There is a moment early on in David Mitchell's Black Swan Green that I found quite chilling: the protagonist, Jason Taylor, is skating alone--or so he thinks--on the frozen lake when he notices that another kid is following his orbit, staying just out of his line of sight. He calls out to the kid, but there is no answer until Jason guesses that the skater must be the ghost of Ralph Bredon, a boy who supposedly slipped through the ice and drowned years ago. "Is it cold?" Jason asks. You get used the cold, Ralph says. And then Jason asks Ralph what it is like--what it is like to be dead, one guesses--and then slam, takes a near-crippling spill on the ice.
It's a well-executed piece of near-fantasy that reminded me of the better portions of Mitchell's previous book, Cloud Atlas. But the unfortunate thing is that this episode, some twenty or thirty pages into the novel, was the high point of Black Swan Green for me, which never deigns to slip into that sort of is-it-real-or-is-it-not mysticism for the rest of its length.
It isn't that Black Swan Green is bereft of ideas; in fact, episode-by-episode Mitchell's inventiveness is frequently on display. It's impossible not to love scenes like the one in which Jason is inducted into his classmates' secret fraternity, the Spooks, by running across six backyards without getting caught, or the penultimate episode in which Jason works up the sac to crush a bully's calculator in a shop vise. But in spite of the conceit--which follows Jason for almost exactly one year--there is little cohesion to tie these episodes together. True life is messy, of course, and not at all focused, but Mitchell's richly symbolist writing works best when it's complimented by a strong sense of structure, like in Cloud Atlas. Mitchell attempts to give the novel the illusion of a plot arc by mapping Jason's experience onto the slow unraveling of his parents' marriage, but it is this facet of the book that is least interesting, the most lacking in pathos and insight.

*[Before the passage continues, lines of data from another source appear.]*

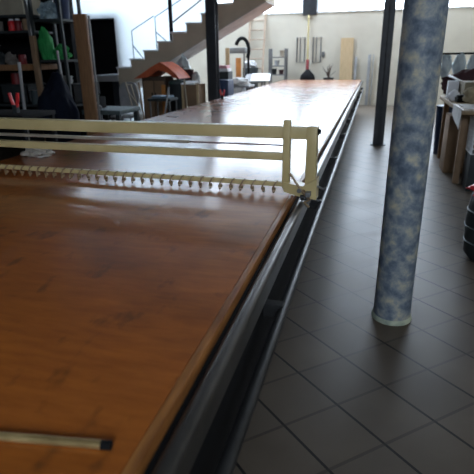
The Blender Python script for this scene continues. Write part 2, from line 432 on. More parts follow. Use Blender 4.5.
B().prism([(a0.x, 9.83, a0.z), (a1.x, 9.83, a1.z), (a1.x + dn_.x, 9.83, a1.z + dn_.z), (a0.x + dn_.x, 9.83, a0.z + dn_.z)], (0, 0.92, 0)).build('soffit', SOFF, st)
for k in range(NS):
    x = X0 + RUN * k; z = Z0 + RISE * k
    B().box(x - 0.02, x + RUN, 9.80, 10.75, z - 0.035, z, 0.006).build('tread', TREAD, st)
    B().box(x - 0.002, x + 0.012, 9.81, 10.75, z - RISE, z - 0.035).build('riser', TREAD, st)
B().box(-5.85, X0, 9.8, 10.75, Z0 - RISE - 0.13, Z0 - RISE, 0.006).build('landing', LGREY, st)
for x in (-5.8, -5.3):
    for y in (9.85, 10.65): B().box(x - 0.04, x + 0.04, y - 0.04, y + 0.04, 0, Z0 - RISE - 0.13).build('landing_post', STEEL, st)
rl = B()
for x0, z0, x1 in ((-5.3, 1.2, -4.75), (-4.72, 1.46, -3.98)):
    rl.tube([(x0, 10.72, z0), (x0, 10.72, z0 + 0.85), (x1, 10.72, z0 + 0.85 + (x1 - x0) * sl)], 0.012, 8)
    rl.tube([(x0, 10.72, z0 + 0.55), (x1 - 0.2, 10.72, z0 + 0.12)], 0.012, 8)
rl.build('wall_rail', BLUEG, st)
B().box(-4.03, -3.97, 9.82, 9.88, 1.79, 2.95, 0.004).build('newel_post', BLACK, st)
B().tube([(-3.97, 9.85, 2.13), (-2.9, 9.85, 2.13 + 1.07 * sl + 0.12)], 0.015, 8).build('handrail', GREY, st)

# ------------------------------------------------------------------ printing table
TX0, TX1, TY0, TY1, TZ = -2.42, -0.335, -1.6, 14.0, 0.85
tb = thing('printing_table', 'very long varnished brown printing table with steel side rails', 'table', ((TX0 + TX1) / 2, 6.2, 0))
B().box(TX0, TX1 - 0.022, TY0, TY1, TZ - 0.035, TZ, 0.003).build('tabletop', TABLE, tb)
e = B().box(TX1 - 0.021, TX1, TY0, TY1, TZ - 0.035, TZ + 0.001, 0.003).build('edge_strip', EDGE, tb); e['label'] = 'lighter worn wood edge strip'
for sx, xr in ((1, -0.300), (-1, TX0 - 0.035)):
    rp = B()
    prof = [(0.021 * math.cos(math.pi * i / 10), 0.010 + 0.021 * math.sin(math.pi * i / 10)) for i in range(10, -1, -1)] + [(0.021, -0.045), (-0.021, -0.045)]; rp.round = True
    rp.prism([(xr + a, TY0, 0.805 + b) for a, b in prof], (0, TY1 - TY0, 0))
    rp.build('side_rail', RAIL, tb)
    xp = -0.255 if sx > 0 else TX0 - 0.085
    B().tube([(xp, TY0, 0.625), (xp, TY1, 0.625)], 0.019, 14).build('lower_pipe', DRAIL, tb)
    xs_ = xr - 0.045 * sx
    B().box(min(xs_, xs_ + 0.02 * sx), max(xs_, xs_ + 0.02 * sx), TY0, TY1, 0.40, 0.81).build('skirt', BLACK, tb)
    k = 0; y = -1.2
    while y < TY1:
        B().box(xs_ - 0.05 - 0.12 * sx, xs_ + 0.05 - 0.12 * sx, y - 0.05, y + 0.05, 0, 0.8, 0.004).build('leg', BLACK, tb)
        B().box(min(xs_, xp), max(xs_, xp) + 0.0, y - 0.02, y + 0.02, 0.60, 0.65).build('bracket', DRAIL, tb)
        y += 1.38
y = -1.2
while y < TY1:
    B().box(TX0, TX1, y - 0.03, y + 0.03, 0.735, 0.812).build('cross_beam', DRAIL, tb); y += 1.38

# ------------------------------------------------------------------ printing carriage
CY = 2.37
cr = thing('print_carriage', 'beige metal carriage frame straddling the brown table', 'carriage', (-1.35, CY, TZ))
CXL, CXR = -2.47, -0.245
B().box(CXL, CXR - 0.02, CY - 0.03, CY + 0.03, 1.125, 1.183, 0.006).build('top_beam', BEIGE, cr)
B().box(CXL + 0.1, -0.38, CY - 0.02, CY + 0.02, 1.018, 1.056, 0.006).build('middle_beam', BEIGE, cr)
B().box(CXL + 0.1, -0.90, CY - 0.012, CY + 0.012, 1.083, 1.098, 0.003).build('slide_bar', BEIGE2, cr)
B().tube([(CXL + 0.1, CY, 1.09), (-0.38, CY, 1.09)], 0.0045, 8).build('thin_rod', mat('dull_rose_rod', (0.45, 0.30, 0.28), 0.4, 0.3), cr)
for x, zt in ((-0.388, 1.215), (CXL + 0.12, 1.215)):
    B().box(x - 0.017, x + 0.017, CY - 0.045, CY - 0.005, 0.885, zt, 0.004).build('inner_upright', BEIGE, cr)
for x in (-0.27, CXL + 0.025):
    B().box(x - 0.025, x + 0.025, CY - 0.034, CY + 0.034, 0.865, 1.186, 0.005).build('outer_upright', BEIGE, cr)
    sgn = 1 if x > -1 else -1
    f_ = B().prism([(x + 0.036 * sgn, CY - 0.052, 0.842), (x - 0.025 * sgn, CY - 0.052, 0.848), (x - 0.125 * sgn, CY - 0.052, 0.872), (x - 0.125 * sgn, CY - 0.052, 0.920), (x - 0.03 * sgn, CY - 0.052, 0.905), (x + 0.036 * sgn, CY - 0.052, 0.945)], (0, 0.075, 0))
    f_.build('foot_bracket', BEIGE, cr)
    for dy in (-0.055, 0.055):
        w_ = B().tube([(x - 0.040, CY + dy, 0.852), (x - 0.010, CY + dy, 0.852)], 0.012, 20)
        w_.build('wheel', DRAIL, cr)
    B().box(x - 0.012, x + 0.012, CY - 0.09, CY + 0.09, 0.862, 0.885, 0.003).build('wheel_bar', GREY, cr)
B().tube([(-0.365, CY - 0.05, 0.965), (-0.335, CY - 0.055, 0.925), (-0.285, CY - 0.06, 0.862)], 0.006, 8).build('lever', PEG, cr)
B().tube([(-0.245, CY - 0.02, 0.905), (-0.205, CY - 0.03, 0.893), (-0.19, CY - 0.03, 0.897)], 0.006, 8).build('latch_handle', GREY, cr)
B().tube([(-0.248, CY, 1.16), (-0.232, CY, 1.16)], 0.014, 12).build('end_bolt', BLACK, cr)
B().tube([(-0.295, CY - 0.05, 0.885), (-0.275, CY - 0.085, 0.872), (-0.262, CY - 0.06, 0.845), (-0.285, CY - 0.085, 0.835), (-0.26, CY - 0.09, 0.815)], 0.006, 8).build('spring_wire', PEG, cr)
B().tube([(-0.315, CY - 0.07, 0.886), (-0.315, CY - 0.034, 0.886)], 0.011, 12).build('knob', GREY, cr)
B().box(CXL + 0.06, -0.385, CY - 0.02, CY + 0.008, 0.888, 0.912, 0.005).build('clip_bar', BEIGE, cr)
random.seed(4)
xk = CXL + 0.12
while xk < -0.40:
    c = B(); t = random.uniform(-0.006, 0.006)
    c.tube([(xk + 0.012, CY - 0.012, 0.914), (xk + 0.006, CY - 0.028, 0.908), (xk - 0.006, CY - 0.03, 0.886), (xk - 0.012 + t, CY - 0.02, 0.872), (xk - 0.006 + t, CY - 0.026, 0.858), (xk + 0.004 + t, CY - 0.03, 0.866)], 0.0042, 7)
    c.box(xk - 0.013, xk + 0.006, CY - 0.026, CY - 0.014, 0.868, 0.884, 0.002)
    c.build('clip', PEG, cr); xk += 0.056

cr.rotation_euler = (0, 0, R(-2.2)); cr.location.x += 0.012

# ------------------------------------------------------------------ on the table
d = Vector((-0.245, -0.035, 0)).normalized(); e0 = Vector((-0.397, 0.590, TZ + 0.0085)); e1 = e0 + d * 0.75
rd = thing('metal_rod', 'thin dull brass rod with dark tip lying on the near table corner', 'rod', (e0.x, e0.y, TZ))
B().tube([e0 + d * 0.016, e1], 0.0080, 16).build('shaft', BRASS, rd)
q = B().tube([e0, e0 + d * 0.003, e0 + d * 0.015, e0 + d * 0.018], 0.0085, 16).build('tip', BLACK, rd); q['label'] = 'blackened tip'
one('rag', B().lump((-2.27, 2.95, TZ + 0.03), (0.10, 0.07, 0.045), 3, 0.5, 1.8, 4, TZ), CLOTHW, 'grey-white crumpled rag on the far left table edge under the carriage', 'rag', (-2.27, 2.95, TZ))


def clamp(x, y, z, label, s=1.0):
    c = thing('spring_clamp', label, 'clamp', (x, y, z), 'red handled clamps')
    for sx in (-1, 1):
        B().tube([(x + sx * 0.010 * s, y, z + 0.045 * s), (x + sx * 0.026 * s, y, z + 0.09 * s), (x + sx * 0.036 * s, y, z + 0.145 * s)], 0.013 * s, 10).build('handle', RED, c)
    B().box(x - 0.018 * s, x + 0.018 * s, y - 0.02 * s, y + 0.02 * s, z, z + 0.06 * s, 0.004).build('jaw', DGREY, c)


clamp(-2.33, 7.75, TZ, 'small red handled clamp standing on the far left edge of the table')

# ------------------------------------------------------------------ left: tool trolley, racks, shelving contents
tt = thing('tool_trolley', 'low black trolley behind the carriage at the left', 'trolley', (-3.5, 4.05, 0))
B().box(-4.0, -3.02, 3.8, 4.3, 0.98, 1.02, 0.005).build('top_shelf', BLACK, tt)
B().box(-4.0, -3.02, 3.8, 4.3, 0.30, 0.33, 0.005).build('lower_shelf', BLACK, tt)
for x in (-3.97, -3.05):
    for y in (3.83, 4.27): B().box(x - 0.02, x + 0.02, y - 0.02, y + 0.02, 0, 0.98).build('leg', BLACK, tt)
clamp(-3.235, 4.0, 1.02, 'red handled clamp standing on the black trolley before the shelving', 1.25)


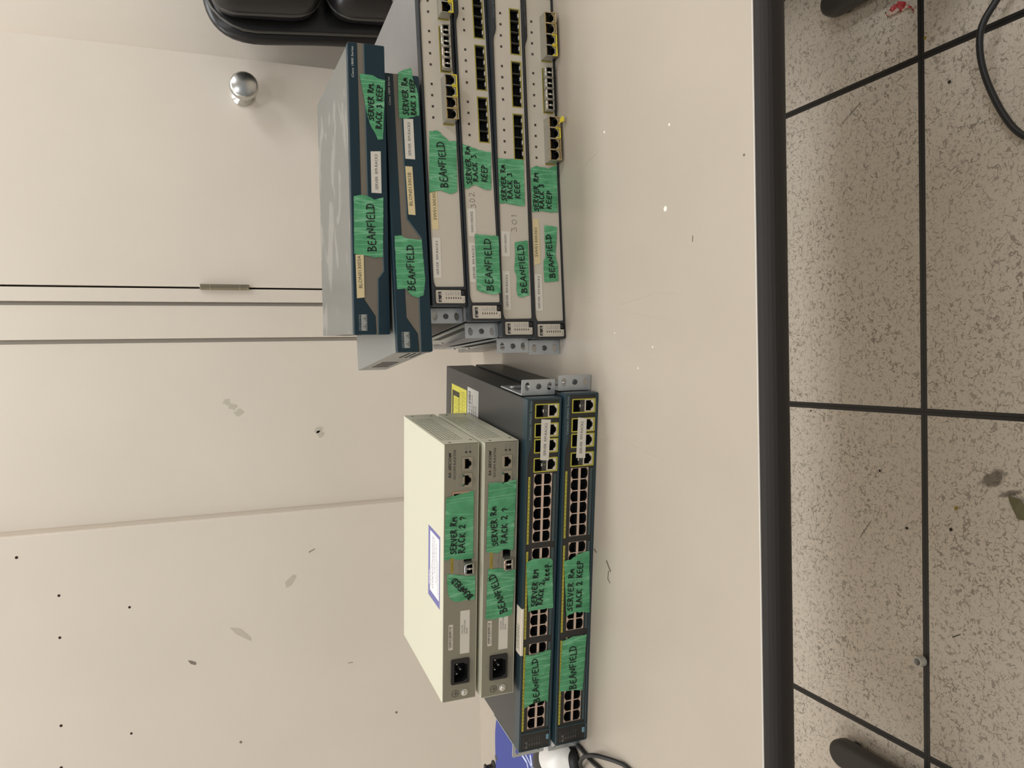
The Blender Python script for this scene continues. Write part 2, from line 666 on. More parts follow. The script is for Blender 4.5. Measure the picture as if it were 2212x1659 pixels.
struct(MB(1).box(-2.6, 3.0, -3.4, 1.85, -0.05, 0).build('floor', floor_material()))
struct(MB(1).box(-2.6, 3.0, -3.4, 1.85, CEIL, CEIL + .05).build('ceiling', ceil_m))
struct(MB(1).box(-2.6, 3.0, WY + .035, 1.85, 0, CEIL).build('wall_back', wall_m))
struct(MB(1).box(-2.7, -2.6, -3.4, 1.85, 0, CEIL).build('wall_left', wall_m))
struct(MB(1).box(3.0, 3.1, -3.4, 1.85, 0, CEIL).build('wall_right', wall_m))
YL0 = WY - .016
tl = struct(MB(1).box(-2.6, wx(-.2345, YL0), YL0, WY + .035, .0, CEIL, bev=.0015).build('trim_1', panel_m))
mid = struct(MB(1).box(wx(-.2345, YL0) + .0085, wx(.0415), WY, WY + .035, 0, CEIL).build('trim_2', panel_m))
struct(MB(1).box(wx(-.2345, YL0) - .004, wx(-.2345, YL0) + .0095, WY + .004, WY + .035, 0, CEIL).build('shadow_gap_1', panel_m))  # floor of a shallow groove, added so a soft shade line shows here
Y3 = WY - .004
struct(MB(1).box(wx(.0410), wx(.1050), WY + .026, WY + .035, 0, CEIL).build('shadow_gap_2', panel_m))  # groove floor set back to darken the shade bands beside the strip
struct(MB(1).box(wx(.0480, Y3), wx(.0980, Y3), Y3, WY + .035, 0, CEIL, bev=.001).build('trim_3', panel_m))
Y4 = WY - .008
struct(MB(1).box(wx(.1040, Y4), wx(.1243, Y4), Y4, WY + .035, 0, CEIL, bev=.001).build('trim_4', panel_m))
door = struct(MB(1).box(wx(.1272, Y4), wx(.4845, Y4), Y4, WY + .030, .01, CEIL - .3, bev=.001).build('door_1', panel_m))
MB(1).box(wx(.1243, Y4), wx(.1272, Y4), WY + .005, WY + .012, 0, CEIL).build('door_gap', gap_m, door)
chrome = mat('satin_chrome', (.58, .58, .56, 1), 0.27, 1.0)
steel = mat('hinge_steel', rgb(150, 143, 125), 0.35, 0.9)
YK = Y4 - .062
kx, kz, KS = wx(.4228, YK / 1.235 * 1.295), wz(.3666, YK / 1.235 * 1.295), 1.30
MB(1).lathe([(.0165 * KS, Y4 + .001), (.0165 * KS, Y4 - .004), (.0085 * KS, Y4 - .008), (.0075 * KS, Y4 - .026), (.012 * KS, Y4 - .036), (.0185 * KS, Y4 - .046), (.0205 * KS, Y4 - .056), (.0200 * KS, Y4 - .063),
             (.0178 * KS, Y4 - .067), (.0172 * KS, Y4 - .0674), (.0100 * KS, Y4 - .0704), (.0020 * KS, Y4 - .072)], (kx, 0, kz), 'y', 40).build('door_knob', chrome, door, smooth=True)
hx_ = wx(.1268, Y4)
h0, h1 = wz(.366, Y4), wz(.438, Y4)
hg = MB(1)
hg.lathe([(.0050, h0), (.0056, h0 + .0006), (.0056, h1 - .0006), (.0050, h1)], (hx_, Y4 - .0055, 0), 'z', 16)
hg.build('hinge', steel, door, smooth=False)
for zz_ in (h0 + (h1 - h0) * .19, h0 + (h1 - h0) * .79, h0 + .003):
    MB(1).lathe([(.0058, zz_), (.0058, zz_ + .0009)], (hx_, Y4 - .0055, 0), 'z', 16).build('hinge_ring', mat('ring_steel', rgb(205, 200, 185), .2, .9), door)
hole_m = mat('screw_hole_dark', rgb(52, 34, 26), 0.9)
for (hx, hz, hr) in [(-.264, .695, .0028), (-.326, .644, .0026), (-.388, .645, .0026), (-.356, .552, .0025), (-.518, .648, .0027), (-.548, .556, .0024), (-.580, .650, .0027)]:
    MB(1).lathe([(hr * .98, YL0 - .0001), (hr * .8, YL0 + .0005)], (wx(hx, YL0), 0, wz(hz, YL0)), 'y', 10).build('screw_hole', hole_m, tl)
scuff_m = mat('wall_scuff', rgb(176, 168, 152), 0.6)
scuff_d = mat('wall_chip', rgb(140, 132, 118), 0.7)


def wall_px(poly, name, m):
    mb = MB(1)
    mb.prism([(wx(x, YL0), wz(z, YL0)) for x, z in poly], YL0 - .0001, YL0 - .0004)
    return mb.build(name, m, tl)


def mid_px(poly, name, m):
    mb = MB(1)
    mb.prism([(wx(x), wz(z)) for x, z in poly], WY - .0001, WY - .0003)
    return mb.build(name, m, mid)


# ------------------------------------------------------------------ the table
TF, TBK = 0.5344, 1.294
lam_m = mat('table_laminate', rgb(176, 165, 150), 0.30, spec=0.45, var=0.025, vscale=6)
edge_m = mat('edge_rubber', rgb(33, 29, 25), 0.55, spec=.28, bump=.15, bscale=90)
leg_m = mat('leg_black', rgb(52, 50, 47), 0.45)
tbl = thing('table', 'beige laminate table with a thick black rounded front edge holding all the network devices', 'table', (-.054, .92, 0))
XL, XR = -.80, .80


def tloc(o):
    o.parent = tbl
    o.location = (.054, -.92, 0)
    return o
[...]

Instead, Black Swan Green can't overcome how scattershot it is; the most interesting threads drop from the novel without warning. Some, like the introduction of a local band of gypsies, come so late in the novel that they seem shoe-horned in and lose whatever impact they might have had. The worst offender is the appearance of Eva van Outryve de Crommelynck, and elderly foreigner who beings to tutor Jason after reading the poetry he's pseudonymously published in the church gazette. De Crommelynck is one of the most interesting characters from Cloud Atlas, and her presence here suggests the kind of big-picture orchestration that Cloud Atlas promised as a Mitchell hallmark. But two chapters into de Crommelynck's appearance, Jason comes to be tutored only to find her packed up and gone, deported. She's barely mentioned for the rest of the novel--so much for the epiphany, eh?
By contrast, Black Swan Green is at its best in chapters like "The Bridle Path," which follows Jason on a spur-of-the-moment journey down an old decrepit bridle path to find the legendary secret tunnel on the other side in the Malvern Hills, only to be beset on all sides by the agents of cruelty and lust. The result is Homeric in tone, as one suspects Mitchell desired of the novel as a whole, but Mitchell seems to forget that at the heart of The Odyssey is a sense of physical movement. Black Swan Green is too static, too unfocused to really succeed.
I know Brent loved this book, and I liked it too, but I thought I'd go for the dissenting voice in this case. I will say that it hasn't dampened my interest in reading Mitchell's earlier work, Ghostwritten and number9dream.
1 comment:
I think your criticisms are fair. It definitely wasn't as tightly structured as Cloud Atlas. I'm looking forward to Number9Dream.